For close to a month, Straus and his inner circle lived in what the new Speaker described to me as “committee hell.” When he released his appointments on February 12, there were some unhappy campers, Republican and Democrat alike. Democrats felt betrayed when Straus stacked the Elections Committee with Republican supporters of the Voter ID bill, and their anger could—depending on the fate of the bill—threaten his speakership. Straus’s appointments signal what he wants his House to be. The first thing he wants it to be is Republican. Even though Democrats outnumbered Republicans in his coalition by more than three to one, Republicans hold most of the key chairmanships. The chairs of Appropriations (Pitts), State Affairs (Solomons), and Calendars (McCall) are all ABCs, meaning that the budget, the major issues, and the flow of legislation will be controlled by victorious insurgents. The only major committee chaired by a Democrat, Ways and Means, has a solid Republican majority. The apportionment of chairmanships was eighteen Republicans and sixteen Democrats, but some chairmanships are better than others, and the Republicans got most of those too—including Elections.

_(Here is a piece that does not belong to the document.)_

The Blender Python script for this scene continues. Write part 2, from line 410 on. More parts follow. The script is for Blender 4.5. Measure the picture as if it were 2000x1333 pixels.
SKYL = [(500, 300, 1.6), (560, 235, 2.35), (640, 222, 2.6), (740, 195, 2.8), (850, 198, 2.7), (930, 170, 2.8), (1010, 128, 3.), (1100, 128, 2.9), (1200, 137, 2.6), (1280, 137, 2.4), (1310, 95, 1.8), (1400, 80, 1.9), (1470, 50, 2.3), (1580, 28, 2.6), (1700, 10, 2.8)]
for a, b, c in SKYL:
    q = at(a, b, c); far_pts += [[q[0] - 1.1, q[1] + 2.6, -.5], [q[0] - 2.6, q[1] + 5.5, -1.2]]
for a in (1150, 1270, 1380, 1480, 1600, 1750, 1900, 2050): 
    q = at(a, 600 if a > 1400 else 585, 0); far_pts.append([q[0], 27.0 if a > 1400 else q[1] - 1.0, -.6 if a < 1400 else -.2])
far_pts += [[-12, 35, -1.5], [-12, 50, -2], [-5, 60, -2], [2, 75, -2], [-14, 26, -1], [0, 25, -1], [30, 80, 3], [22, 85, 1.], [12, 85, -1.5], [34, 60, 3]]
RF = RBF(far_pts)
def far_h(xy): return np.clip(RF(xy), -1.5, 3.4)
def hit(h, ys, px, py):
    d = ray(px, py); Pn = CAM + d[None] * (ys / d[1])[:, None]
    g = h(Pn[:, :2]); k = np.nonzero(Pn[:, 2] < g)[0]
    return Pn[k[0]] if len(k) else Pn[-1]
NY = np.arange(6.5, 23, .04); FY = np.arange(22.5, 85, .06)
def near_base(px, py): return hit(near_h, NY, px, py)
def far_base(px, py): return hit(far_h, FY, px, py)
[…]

The second thing he wants his House to be is different from Craddick’s. The main combatants of the Craddick years have been pushed to the edges. On the Democratic side, the floor leaders who fought Craddick for three sessions—Jim Dunnam, of  Waco; Pete Gallego, of Alpine; and Garnet Coleman, of Houston—have chairmanships, but not in areas where they can have a major impact on policy. On the Republican side, the Craddick inner circle—Warren Chisum, of  Pampa; Phil King, of Weatherford; and Sylvester Turner, of Houston, the leader of the pro-Craddick Democrats—likewise have diminished roles (more so, in fact, than the former Democratic leadership). Nine of the sixteen Democratic chairs are first-time chairmen. Most of the hard-right social conservatives have been frozen out too.

The message is loud and clear: The old guard does not have much of a future in the Straus House. It’s time to move on, to leave the partisan battles behind, to think about governing instead of fighting. If Joe Straus can accomplish that, he will change not only the Texas House. He will change the Republican party. His Republican party.